Analysis of plate reinforced by straight and curved stiffeners by using novel plate elements with refined through-the-thickness expansion

Abstract

In this paper, two-dimensional (2D) structural models are used to analyze thin-walled stiffened structures. A novel approach is presented to model both skins and stiffeners using 2D finite elements (FEs) with enhanced capabilities. The deformation of the stiffeners is accurately described using higher order Lagrange polynomials, and the mechanical continuity between the reinforcements and the skin is automatically ensured in correspondence of the Lagrange points.
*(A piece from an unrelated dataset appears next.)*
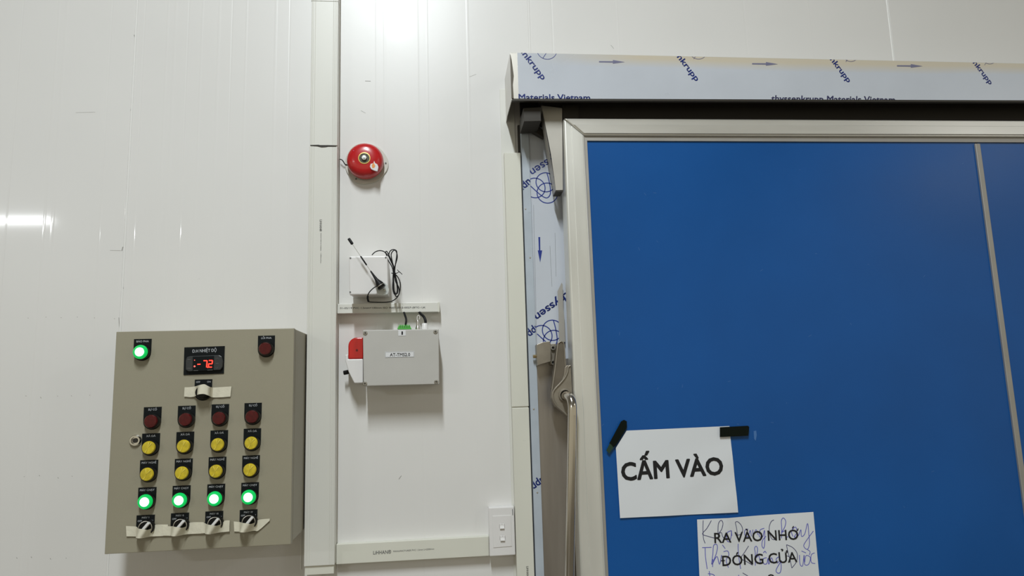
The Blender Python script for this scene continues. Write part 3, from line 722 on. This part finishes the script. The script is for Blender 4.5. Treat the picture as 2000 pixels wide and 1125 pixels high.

The 2D FEs are built using the Carrera Unified Formulation (CUF), which allows arbitrary refinement of the stiffener kinematics. In this way, any type of deformation can be described and, if a higher-order model is used, the three-dimensional (3D) stress distribution can be evaluated. The proposed model is tested on a stiffened plate and compared with results obtained using traditional FEA, including 3D and 2D models and a combination of 2D and one-dimensional (1D) models for the stiffeners. The results show and demonstrate the reliability of the proposed method, both in terms of displacements and stresses, when compared to the 3D solution. In addition, the computational cost, evaluated here as the number of degrees of freedom (DOFs), is much lower. Finally, the ability of this model to deal with curved stiffeners is demonstrated with practical examples.